Mehr Rechtsextreme in Russland
Allein die Ergebnisse der Wahlen von 2019 zeigen aus Ritzmanns Sicht, dass der Vorwurf Präsident Putins, in der ukrainischen Regierung seien Nazis, lediglich in der Welt der russischen Propaganda funktioniert. "Putin kann nicht sagen, eine Partei, die rund zwei Prozent bekommen hat, sei eine Bedrohung und deswegen muss ich meine Armee da reinschicken", so der Experte. Im Vergleich mit der Ukraine sei die Zahl der Rechtsextremen in Russland sogar signifikant größer. "Dort gibt es etwa 150 rechtsextreme Organisationen und geschätzt 50.000 Rechtsextreme. Social-Media-Kanäle prorussischer Separatisten sind voller antisemitischer Kommentare und Memes", erklärt Ritzmann.
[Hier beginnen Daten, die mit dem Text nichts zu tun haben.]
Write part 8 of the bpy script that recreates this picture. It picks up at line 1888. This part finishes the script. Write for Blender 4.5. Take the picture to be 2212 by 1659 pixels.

Tatsächlich sollen auch von russischer Seite aus Extremisten im Ukraine-Krieg mitmischen. Geheimdienstberichten aus den USA und Großbritannien zufolge soll sich die Wagner-Gruppe im Land aufhalten, mit dem Auftrag, den ukrainischen Präsidenten Selenskyj zu töten. Dmitri Utkin, der mutmaßliche Gründer der Söldner-Einheit, die für Kriegsverbrechen in Konflikten weltweit verantwortlich gemacht wird, gilt als bekennender Neonazi. Das scheint für Moskau jedoch kein Problem zu sein.